July 1 marks the start of Microsoft's new fiscal year (2020). It wouldn't be a new year without at least a few reorgs, new titles and new teams.

In the Microsoft 365 (M365) organization, marketing has gotten a makeover, according to my contacts. As a result, as of July 1, there is now an integrated M365 marketing group under Corporate Vice President Jared Spataro.

Up until now, Spataro was overseeing three separate marketing organizations -- the three legs of the M365 stool -- Windows 10, Office 365 and Enterprise Mobility + Security. While Microsoft officials sometimes bristled when I called M365 a "bundle," not an integrated platform, that's basically how the company has been taking this product to market since it launched it three years ago.

For those who need a quick refresher, Microsoft 365 is a key piece of what falls under Executive Vice President Rajesh Jha's Experiences & Devices unit.  Microsoft introduced the Microsoft 365 concept at its partner conference in July 2017. The first two editions (Business and Enterprise) became available for purchase in early August 2017. Microsoft is working to come up with a Microsoft 365 Consumer subscription plan but still has yet to go public with it.  

As part of this M365 marketing reorg, there's now a new "M365 Foundations" team being run by Rob Howard. The idea here is to bring together Windows, Office Management and the M365 Developer Platform into a common org. 

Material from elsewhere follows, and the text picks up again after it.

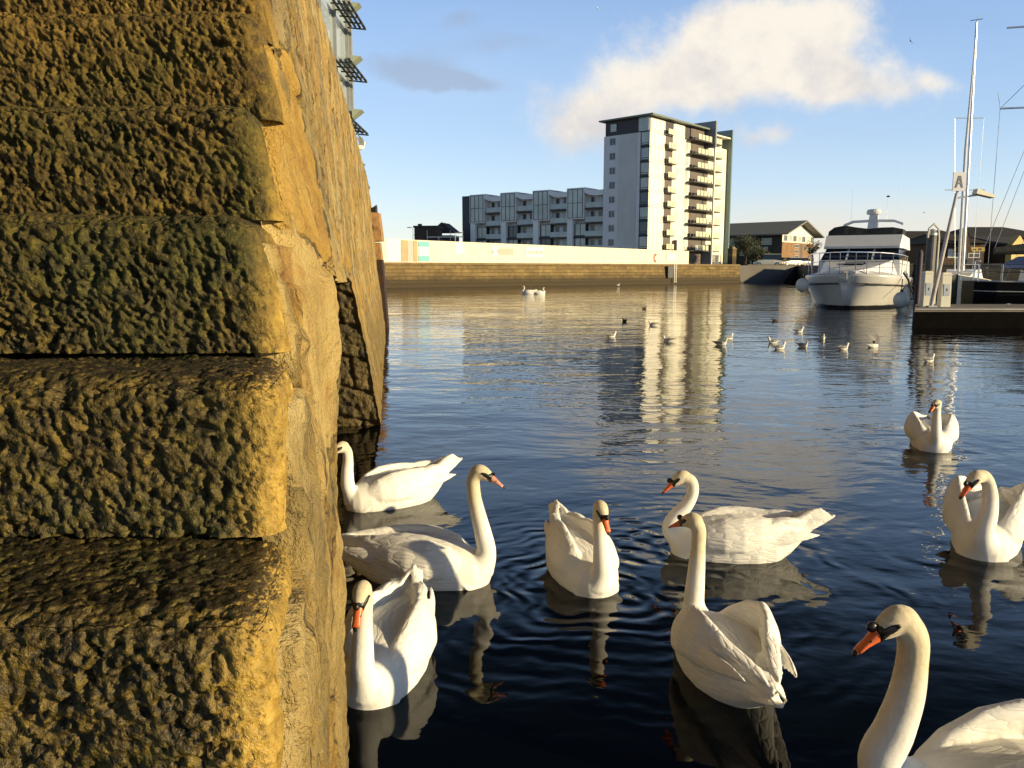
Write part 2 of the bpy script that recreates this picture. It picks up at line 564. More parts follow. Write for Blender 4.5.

Howard spoke to me at Build 2019 (before this reorg) about what Microsoft considers this "M365 Developer Platform" to include. The short answer: Microsoft's identity platform (Azure Active Directory and Active Directory); the unified Microsoft Graph API; the "knowledge substrate"; and the coming Fluid Framework for faster coauthoring and building web-based distributed apps. (The M365 Developer Platform is now the domain of Mike Ammerlan, I hear.) A little-publicized M365 Insider program already exists, by the way. (Update: Well, it DID exist. I guess restarting this will be part of the M365 marketing team's new mission.)

Howard has a number of other direct reports, responsible for everything from integrated M365 deployment and management, to M365 Core User Experiences and a new M365 Marketing team under Gavin King, which is going to step up work to market M365 as a single product rather than a collection of barely connected components.

Bernardo Caldas, who previously held the title of General Manager of Microsoft 365 since 2017 (and several Windows-specific positions before that), is no longer in that role. He is now director of program management in Azure Stack, one of my contacts said, which is part of the COSINE (Core OS and Intelligent Edge) organization in the combined Azure-Windows engineering world.

A related aside: "Foundation" seems to be emerging as a Microspeak buzzword worth watching. In addition to the aforementioned M365 Foundations team, there's also something in Corporate VP Joe Belfiore's EPIC (Essential Products Inclusive Community) team called "M365 FX." This stands for Microsoft 365 Foundational Experiences, one of my sources says. M365 FX is what used to be known as the Shell team, combined with the former MEE, or Membership Experiences team. The Foundational Experiences team is working to further separate the Windows shells (like Santorini) from the Windows Core.

I asked Microsoft officials if they'd comment on what I've heard about the M365 Marketing reorg. A spokesperson said the company declined to comment. If any readers can fill in more pieces, I'm all ears.